The president of VNTV, Nina Nguyen, emotionally expressed her gratitude for the thousands of Vietnamese and U.S. service members who fought side-by-side to help her country escape communist oppression.

“We owe so much to those who sacrificed for us in Vietnam. We will never forget what they did to help free us from a regime that killed innocent people,” said Nguyen. “We honor them because they are the reason we are here today.”

In memory of more than 58,000 service members who were killed and more than 300,000 who were wounded in the Vietnam War, more than 100 bikers from the Vietnam Veterans/Legacy Veterans and Street Bikers United rode in a rolling thunder tribute before the event.

Along with a joint-service color guard, the U.S. Navy performed a rifle volley followed by the playing of Taps. Throughout the ceremony, the U.S. Marine Corps Forces, Pacific band played a variety of patriotic songs.

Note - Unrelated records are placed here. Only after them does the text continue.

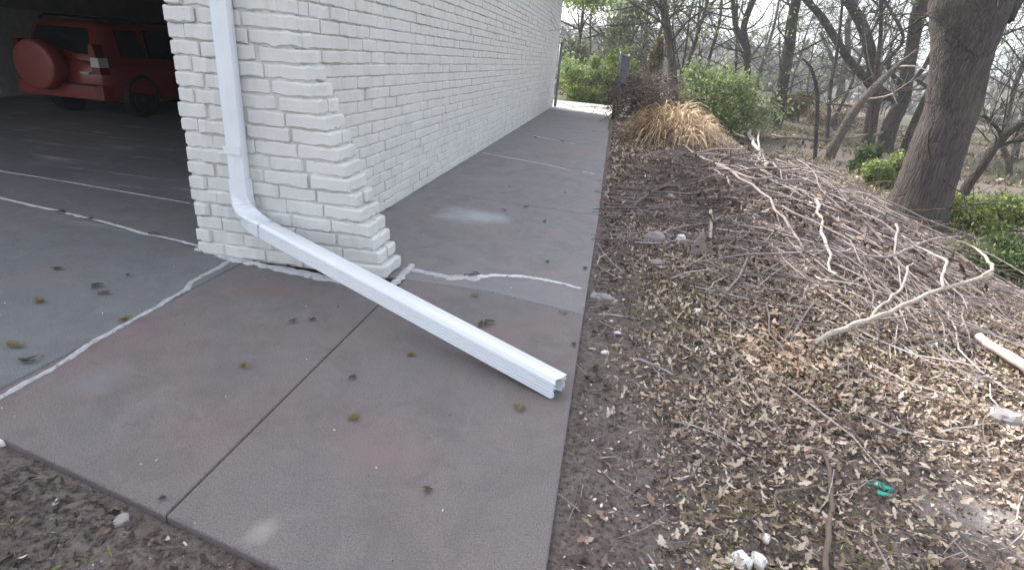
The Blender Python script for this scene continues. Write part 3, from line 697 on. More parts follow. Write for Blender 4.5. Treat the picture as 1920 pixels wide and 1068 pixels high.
tt_('bare_tree', r6, [([(1398,230),(1400,170),(1402,100),(1396,50),(1412,0),(1425,-60)],[8,7,7,6,6,5]), ([(1400,90),(1380,50),(1372,0),(1360,-50)],[5,5,4,4])], 'forked dark tree standing behind the middle of the green bush', M['bark2'], ntw=10, twL=3, twr=.03, buds=500)
r7 = at(1795, 385)
tt_('bare_sapling', r7, [([(1795,390),(1815,350),(1845,305),(1880,260),(1925,215),(1990,170)],[11,10,9,9,8,7]), ([(1880,262),(1868,240),(1840,215)],[4,3,3]), ([(1860,285),(1890,268),(1935,262)],[3,3,2])],
    'dark slanting sapling growing right of the oak and out of the frame', M['bark2'], ntw=8, twL=.9, twr=.012)
r8 = at(1530, 300)
tt_('bare_sapling', r8, [([(1527,310),(1530,250),(1532,180),(1520,130),(1505,110)],[4,4,4,3,2])], 'thin upright sapling between the brush pile and the leaning trunk', M['bark2'], ntw=7, twL=.9, twr=.012)
r9 = at(1575, 215)
tt_('bare_tree', r9, [([(1578,225),(1578,160),(1590,100),(1592,40),(1620,-30)],[8,7,6,5,4]), ([(1578,150),(1560,110),(1540,60)],[5,4,3]), ([(1460,235),(1510,190),(1570,150),(1625,125)],[5,6,6,4])], 'small forked bare tree seen left of the curved stem', M['bark2'], ntw=9, twL=1.6, twr=.02)
r10 = at(1895, 330)
tt_('bare_sapling', r10, [([(1893,340),(1892,300),(1880,270),(1870,262)],[6,5,5,3]), ([(1893,320),(1910,260),(1930,230)],[4,3,2])], 'pale grey sapling at the right edge behind the green ground cover', M['barkpale'], ntw=6, twL=.8, twr=.01)

# woods behind: prototypes and copies
def proto_tree(seed, h, r):
    random.seed(seed); t = thing('woodland_tree', (0, 0, 0), 'slender leafless tree among the thin woods behind the brush pile', 'tree', 'bare trees in the woods behind')
    tr = MB(); br = MB(); P = [np.array([0, 0, -.3])]; d = np.array([RNG.normal(0, .12), RNG.normal(0, .12), 1.])
    for i in range(7): d = d+RNG.normal(0, .10, 3)*[1, 1, 0]; P.append(P[-1]+d/np.linalg.norm(d)*h/7)
    pts, rr = spline(P, [r*(1-.11*i) for i in range(8)], 4); tr.tube(pts, rr, 8, True, .06)
    for c in range(15):
        i = random.randint(6, len(pts)-2); ax = RNG.normal(0, 1, 3)*[1, 1, .3]; limb(br, pts[i], ax/np.linalg.norm(ax)+[0, 0, .7], rr[i]*.5, h*.38*random.uniform(.6, 1.2), 3, .006, n=4, nchild=3)
    tp = np.array([v_ for v_ in br.v[::37]]); n_ = 420; scatter('buds', OVAL, OVALF, tp[RNG.integers(0, len(tp), n_)]+RNG.normal(0, .08, (n_, 3)), RNG.uniform(.05, .11, n_), M['green3'], flat=False, parent=t, kind='stuff')
    tr.build('trunk', M['bark2'], t, True); br.build('crown', M['bark2'], t); return t
protos = [proto_tree(11, 7, .07), proto_tree(12, 9, .10), proto_tree(13, 6, .055), proto_tree(14, 8, .08)]
random.seed(21); spots = []
for k in range(42):
    az = math.radians(random.uniform(-2, 40)); d_ = random.uniform(22, 62) if k > 6 else random.uniform(16, 22)
    p = np.array([CP[0]+d_*math.sin(az), CP[1]+d_*math.cos(az), 0])
    if p[0] < 2.3 and p[1] < 17: p[1] += 7
    spots.append(p)
for k in range(7): spots.append(np.array([random.uniform(-2.5, 3), random.uniform(19, 34), 0]))
for k, p in enumerate(spots):
    o = protos[k] if k < 4 else copy_tree(protos[k % 4])
    o.location = (p[0]*S, p[1]*S, float(terrain(p[0], p[1]))*S); o.rotation_euler = (0, 0, random.uniform(0, 6.3)); s_ = random.uniform(.8, 1.25); o.scale = (s_, s_, s_)
# far wooded hills as one mass of twig clumps
n = 9000; az = RNG.uniform(-.25, .95, n); d_ = RNG.uniform(60, 170, n); px = CP[0]+d_*np.sin(az); py = CP[1]+d_*np.cos(az)
pos = np.stack([px, py, terrain(px, py)+RNG.uniform(.1, 1, n)**1.3*4.5], 1)
M['fartwig'] = leafmat('far_woods', [(0,(.15,.14,.135)),(.5,(.22,.205,.19)),(.8,(.17,.18,.13)),(1,(.30,.27,.25))])
scatter('far_woods', OAK, OAKF, pos, RNG.uniform(1.0, 2.6, n), M['fartwig'], flat=False, kind='stuff', label='grey leafless woods on the far slope')

# ------------------------------------------------------------------ shrubs
def shrub(name, c, rad, n, size, m, label, cat='shrub', lumps=9, stems=22, flat=False, tmpl=OVAL, tf=OVALF, zs=1.0, nstem_r=.008):
    base = (c[0], c[1], c[2]); t = thing(name, base, label, cat); c = np.array(c, float); lumps = int(lumps*1.7); size *= .85; n = int(n*1.15)
    cl = []
    for k in range(lumps):
        a = random.uniform(0, 6.28); q_ = random.uniform(.15, .8); cl.append((c+[rad[0]*q_*math.cos(a), rad[1]*q_*math.sin(a), rad[2]*random.uniform(.2, .85)*zs], random.uniform(.16, .42)))
    idx = RNG.integers(0, lumps, n); cc = np.array([q_[0] for q_ in cl])[idx]; rr = np.array([q_[1] for q_ in cl])[idx]
    v = RNG.normal(0, 1, (n, 3)); v /= np.linalg.norm(v, axis=1)[:, None]; v *= (RNG.random(n)**.7*np.where(RNG.random(n) < .22, RNG.uniform(1.2, 2.0, n), 1))[:, None]; v[:, 2] *= .8
    pos = cc+v*rr[:, None]*np.array(rad); gz = terrain(pos[:, 0], pos[:, 1]); pos[:, 2] = np.maximum(pos[:, 2], gz+.01)
    scatter('foliage', tmpl, tf, pos, RNG.uniform(size*.6, size*1.4, n), m, flat=flat, parent=t)
    mb = MB()
    for k in range(stems):
        q_ = cl[k % lumps][0]; s0 = c+[RNG.normal(0, rad[0]*.2), RNG.normal(0, rad[1]*.2), -.05]; mid = (s0+q_)/2+RNG.normal(0, .08, 3)*rad[0]
        mb.tube([s0, mid, q_, q_+RNG.normal(0, .25, 3)*rad[0]+[0,0,rad[2]*.2]], [nstem_r, nstem_r*.8, nstem_r*.6, nstem_r*.3], 4, False)
    mb.build('stems', M['bark2'], t); return t
shrub('green_shrub', (.35, 15.6, -.05), (1.1, .9, 1.35), 6000, .09, M['green3'], 'greyish green leafy shrub beyond the patio, next to the wall end')
shrub('spring_shrub', (1.35, 15.2, -.05), (.9, .8, 1.55), 8000, .085, M['green1'], 'bright yellow green shrub behind the sunlit patio and the open gate')
shrub('spring_shrub', (.55, 14.6, -.05), (1.1, .35, .55), 3500, .075, M['green1'], 'low bright green plants along the back edge of the patio')
shrub('evergreen_tree', (1.6, 21.5, -.1), (1.2, 1.1, 3.6), 4600, .15, M['evergreen'], 'tall olive evergreen rising behind the yellow green shrub', 'tree', 14)
shrub('evergreen_tree', (-.7, 22.0, -.1), (1.2, 1.1, 2.6), 2200, .15, M['evergreen'], 'thin grey green evergreen behind the end of the brick wall', 'tree', 9)
# foliage clump standing in for an olive frame-edge smear, just past the wall end
tb = thing('foliage_stand_in', (1.2, 16, 4.0), 'olive green foliage clump standing in for a smear at the top edge above the shrubs', 'branch')
n = 2600; ctr = T(1105, -8, (1.2, 16, 0)); pos = ctr+RNG.normal(0, 1, (n, 3))*[.42, .5, .16]; scatter('foliage', OVAL, OVALF, pos, RNG.uniform(.07, .14, n), M['green3'], flat=False, parent=tb)
mb = MB(); mb.tube([ctr+[1.8, 1, 1.0], ctr+[.8, .4, .4], ctr, ctr+[-.5, 0, -.05]], [.05, .035, .02, .01], 6); mb.build('stem', M['bark2'], tb, True)
def bush_px(name, px, py, hw, hh, n, leaf, m, label, cat='bush', lumps=10, **kw):
    """bush standing on the ground at this spot, as wide and tall as the photograph shows it"""
    p = at(px, py); d = float((p-CP) @ CF); w = hw*d/F_PX; h = hh*d/F_PX
    return shrub(name, p, (w*1.15, w*.8, h), n, leaf*d/F_PX, m, label, cat, lumps, nstem_r=1.0*d/F_PX, **kw)
bush_px('green_bush', 1655, 352, 42, 62, 5000, 7, M['green1'], 'small bright green bush at the left foot of the oak', lumps=9)
bush_px('green_bush', 1620, 330, 30, 55, 2500, 7, M['green2'], 'dark green bush behind the small bright one by the oak', lumps=7)
bush_px('green_bush', 1850, 440, 95, 75, 9000, 8, M['green1'], 'spreading green bush right of the foot of the oak', lumps=13)
bush_px('green_bush', 1885, 535, 100, 85, 9000, 8, M['green2'], 'low dark green cover at the right edge below the green bush', 'ground cover', 10)
bush_px('green_bush', 1785, 490, 35, 40, 1800, 7, M['green1'], 'small leafy tuft on the right side of the oak base', lumps=6)
bush_px('dry_bush', 1560, 235, 60, 45, 3500, 6, M['litter'], 'brown brushy undergrowth left of the leaning trunk', 'bush', 10)
bush_px('dry_bush', 1480, 225, 40, 45, 2500, 6, M['ivy'], 'olive brown undergrowth at the foot of the straight dark trunk', 'bush', 8)

def bush_d(name, px, pytop, d, hw, n, leaf, m, label, cat='bush', lumps=10, **kw):
    """bush at a known distance whose foot is hidden: as wide as hw and as tall as it shows"""
    p = atd(px, pytop, d); top = CP+ray(px, pytop)*(d/float(ray(px, pytop) @ CF)); w = hw*d/F_PX; h = top[2]-p[2]
    return shrub(name, p, (w*1.15, w*.9, h), n, leaf*d/F_PX, m, label, cat, lumps, nstem_r=1.0*d/F_PX, **kw)
bush_d('green_bush', 1375, 122, 14, 96, 12000, 7.5, M['green3'], 'wide light green bush behind the straw heap and brush pile', lumps=18)
bush_d('green_bush', 1352, 150, 13.7, 62, 5000, 7, M['green1'], 'brighter green clump inside the left part of the light green bush')
bush_d('ivy_column', 1236, 62, 15, 17, 4200, 6.5, M['ivy'], 'upright column of brown green ivy left of the slim trunk', 'ivy', 9)

# straw heap: arching dry blades
p = at(1262, 262); st = thing('straw_heap', p, 'heap of tan dry ornamental grass blades behind the brush pile', 'dry grass'); mb = MB()
for k in range(430):
    a = random.uniform(0, 6.28); q_ = random.random()**.5; s0 = np.array([p[0]+.50*q_*math.cos(a), p[1]+.85*q_*math.sin(a), 0]); s0[2] = float(terrain(s0[0], s0[1]))+.12+.33*(1-q_*q_)*random.random()
    a2 = a+random.gauss(0, .9); L = random.uniform(.3, .7); h = random.uniform(.05, .24)
    P = [s0+np.array([math.cos(a2)*L*f, math.sin(a2)*L*f, h*4*f*(1-f)-.25*L*f*f*1.6]) for f in np.linspace(0, 1, 6)]
    w = random.uniform(.007, .017); side_ = np.array([-math.sin(a2), math.cos(a2), .3]); V = []; F_ = []
    for i, q2 in enumerate(P):
        ww = w*(1-.8*i/5); V += [q2-side_*ww, q2+side_*ww]
    for i in range(5): F_.append((2*i, 2*i+1, 2*i+3, 2*i+2))
    mb.add(V, F_)
mb.build('blades', M['straw'], st)
# dark brush heap by the gate
p = atd(1214, 150, 11.0); hk = 1.0; wk = .38; dk = thing('brush_heap', p, 'dark brown heap of dead brush right of the open gate', 'brush'); mb = MB()
for k in range(420):
    s0 = p+RNG.normal(0, 1, 3)*[wk, wk, 0]+[0, 0, hk*random.uniform(0, .85)]; d = RNG.normal(0, 1, 3)*[1, 1, .5]; L = random.uniform(.3, .9)
    P = [s0, s0+d*L*.3+RNG.normal(0, .04, 3), s0+d*L*.6]; mb.tube(P, [.008, .006, .003], 3, False)
mb.build('twigs', M['stickbrown'], dk); n = 2500
scatter('dead_leaves', OAK, OAKF, p+RNG.normal(0, 1, (n, 3))*[wk, wk, hk*.24]+[0, 0, hk*.38], RNG.uniform(.04, .08, n), M['litterdark'], flat=False, parent=dk)

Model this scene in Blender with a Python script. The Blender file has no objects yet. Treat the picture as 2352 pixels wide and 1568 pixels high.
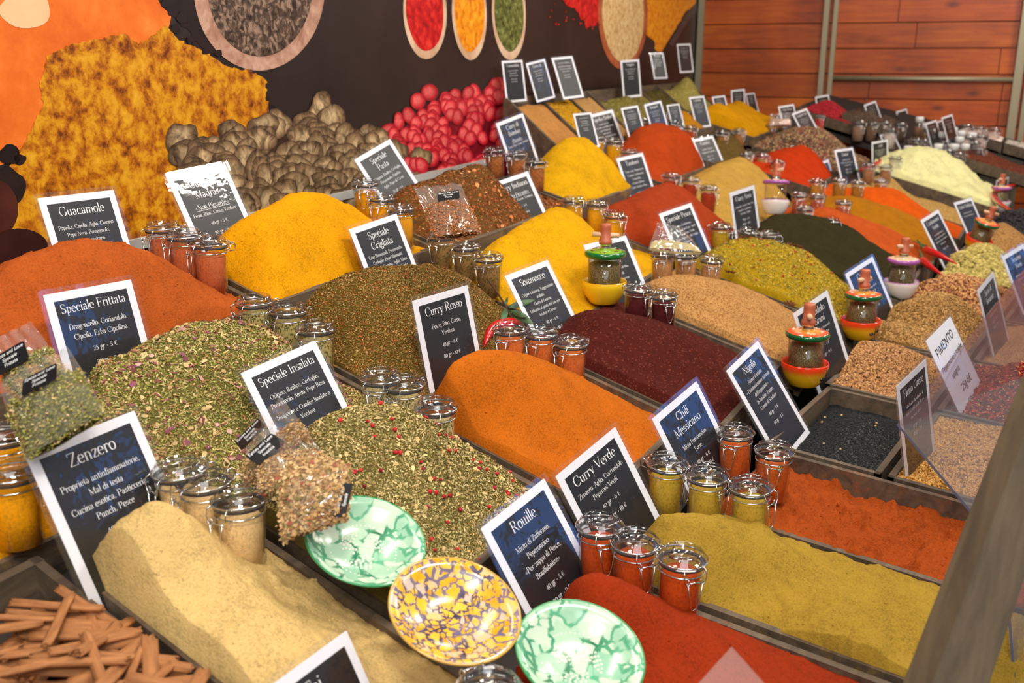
import bpy, math, random
import numpy as np
from mathutils import Vector, Matrix, Quaternion
S = bpy.context.scene
COL = S.collection
random.seed(7); RNG = np.random.default_rng(7)
R_ = math.radians

# ---------------------------------------------------------------- camera
CAM_H = 1.60                                   # eye height; x runs along the stall, y towards the back banner
FPX = 2287.0; TH = R_(33.5); PI_ = math.atan((784-130)/FPX)
h_ = np.array([math.cos(TH), math.sin(TH), 0]); r_ = np.array([math.sin(TH), -math.cos(TH), 0]); z_ = np.array([0, 0, 1.])
CR = np.stack([r_, h_*math.sin(PI_)+z_*math.cos(PI_), h_*math.cos(PI_)-z_*math.sin(PI_)])   # rows: right, up, forward
C0 = np.array([0, 0, CAM_H])
cd = bpy.data.cameras.new('camera'); cam = bpy.data.objects.new('camera', cd); COL.objects.link(cam)
cam.matrix_world = Matrix([[*(CR[0][i], CR[1][i], -CR[2][i]), C0[i]] for i in range(3)] + [[0, 0, 0, 1]])
cd.sensor_width = 36; cd.lens = FPX/2352*36; cd.clip_start = .05
cd.dof.use_dof = True; cd.dof.focus_distance = 1.6; cd.dof.aperture_fstop = 6.3
S.camera = cam
S.view_settings.view_transform = 'Standard'; S.view_settings.look = 'None'
S.view_settings.exposure = -0.04; S.view_settings.gamma = 1

# ---------------------------------------------------------------- world and lamps of the market hall
W = bpy.data.worlds.new('market_hall'); S.world = W; W.use_nodes = True
nt = W.node_tree; nt.nodes.clear()
def wn(t, **k):
    n = nt.nodes.new(t)
    for a, b in k.items(): setattr(n, a, b)
    return n
o = wn('ShaderNodeOutputWorld'); bg = wn('ShaderNodeBackground'); tc = wn('ShaderNodeTexCoord')
sep = wn('ShaderNodeSeparateXYZ'); nt.links.new(tc.outputs['Generated'], sep.inputs[0])
nz = wn('ShaderNodeTexNoise'); nz.inputs['Scale'].default_value = 2.2; nz.inputs['Detail'].default_value = 3
nt.links.new(tc.outputs['Generated'], nz.inputs['Vector'])
rp = wn('ShaderNodeValToRGB'); e = rp.color_ramp.elements
e[0].position = .40; e[0].color = (.20, .17, .14, 1); e[1].position = .62; e[1].color = (.62, .56, .50, 1)
nt.links.new(nz.outputs['Fac'], rp.inputs[0])
# blue patch added for the signs to reflect, beyond the open street side (+x, -y)
def band(out, lo, hi, soft):
    a = wn('ShaderNodeMapRange'); a.inputs[1].default_value = lo-soft; a.inputs[2].default_value = lo+soft; nt.links.new(out, a.inputs[0])
    b = wn('ShaderNodeMapRange'); b.inputs[1].default_value = hi+soft; b.inputs[2].default_value = hi-soft; nt.links.new(out, b.inputs[0])
    m = wn('ShaderNodeMath', operation='MULTIPLY'); nt.links.new(a.outputs[0], m.inputs[0]); nt.links.new(b.outputs[0], m.inputs[1]); return m.outputs[0]
def mulv(a, b):
    m = wn('ShaderNodeMath', operation='MULTIPLY'); nt.links.new(a, m.inputs[0]); nt.links.new(b, m.inputs[1]); return m.outputs[0]
nz2 = wn('ShaderNodeTexNoise'); nz2.inputs['Scale'].default_value = 7; nz2.inputs['Detail'].default_value = 4; nt.links.new(tc.outputs['Generated'], nz2.inputs['Vector'])
cut = wn('ShaderNodeMapRange'); cut.inputs[1].default_value = .575; cut.inputs[2].default_value = .60; nt.links.new(nz2.outputs['Fac'], cut.inputs[0])
mm = mulv(mulv(band(sep.outputs[1], -.86, -.42, .03), band(sep.outputs[2], .10, .46, .03)), cut.outputs[0])
xp = wn('ShaderNodeMath', operation='GREATER_THAN'); xp.inputs[1].default_value = .3; nt.links.new(sep.outputs[0], xp.inputs[0]); mm = mulv(mm, xp.outputs[0])
mx = wn('ShaderNodeMix', data_type='RGBA'); nt.links.new(mm, mx.inputs[0]); nt.links.new(rp.outputs[0], mx.inputs[6]); mx.inputs[7].default_value = (.5, 1.8, 5.6, 1)
nt.links.new(mx.outputs[2], bg.inputs[0]); bg.inputs[1].default_value = .58; nt.links.new(bg.outputs[0], o.inputs[0])
def area(name, loc, target, sx, sy, power, col):
    l = bpy.data.lights.new(name, 'AREA'); l.shape = 'RECTANGLE'; l.size = sx; l.size_y = sy; l.energy = power; l.color = col
    ob = bpy.data.objects.new(name, l); COL.objects.link(ob); ob.location = loc
    ob.rotation_euler = (Vector(target)-Vector(loc)).to_track_quat('-Z', 'Y').to_euler(); return ob
WARM = (1, .92, .80)
# a row of lamps hung along the customer side of the stall, one over its middle, and the cool daylight of the hall
for lx in (-1.3, .2, 1.6, 3.0, 4.4, 5.8):  # the first is added to brighten the dark flank of the ginger heap
    area('stall_lamp', (lx, .05, 2.75), (lx+.15, .95, 1.1), .42, .13, 18, WARM)
area('stall_lamp', (1.2, 1.1, 3.0), (1.2, 1.0, 1.0), 1.0, .25, 15, WARM)
area('stall_lamp', (3.6, 1.3, 3.0), (3.6, 1.2, 1.0), 1.0, .25, 17, WARM)
area('hall_light', (-1.4, -1.6, 3.9), (2.0, .8, 1.0), 2.4, 2.4, 90, (.90, .94, 1))

# ---------------------------------------------------------------- pixel rays and the sloping display planes
def ray(px, py): return np.array([(px-1176)/FPX, -(py-784)/FPX, 1.]) @ CR
# row: sign line y = y0 + s (x - x0), height zb there, falling by t per metre towards the customer
ROW = {1: (1.40, .93, .15, 1.23, .25), 2: (1.16, .77, .15, 1.13, .25), 3: (.88, .7, .10, 1.045, .25), 4: (.50, 1, 0, .91, .06),
       5: (.33, 1, 0, .90, .06), 6: (2.0, 3.0, .17, 1.46, .75)}
def on(px, py, row, up=0):
    y0, x0, s, zb, t = ROW[row]; d = ray(px, py)
    k = (zb+up-CAM_H-t*(y0-s*x0))/(d[2]+t*s*d[0]-t*d[1]); return C0+d*k
def on7(px, py, up=0):
    d = ray(px, py); k = (1.095+up-CAM_H-.19*5.7-.25*1.18)/(d[2]-.19*d[0]-.25*d[1]); return C0+d*k
def rp_(row, x, dy, up=0):
    y0, x0, s, zb, t = ROW[row]; return np.array([x, y0+s*(x-x0)-dy, zb-t*dy+up])
def at_fwd(px, py, dist): return C0+ray(px, py)*dist
def lin(c):
    return tuple(((v/255)/12.92 if v/255 <= .04045 else ((v/255+.055)/1.055)**2.4) for v in c)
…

Several veteran organizations also laid wreaths to honor not only those who gave their lives during the Vietnam war, but those who have fought in defense of the U.S. over the years.

“Not only do we honor the thousands who lot their lives in the rice paddies and jungles of Vietnam, but everyone who has selflessly served to preserve freedom and democracy,” said Admiral Richard C. Macke (retired), the keynote speaker. 

After the crowd lit their candles, a prayer was said in remembrance of the fallen and the U.S. Coast Guard performed a flyover, symbolizing a search for missing men.

“The Vietnam War was a noble cause marked by thousands of heroic acts,” said Macke. “These men and women would stop at nothing to stop the flow of communism through Southeast Asia. For that, they will never be forgotten.”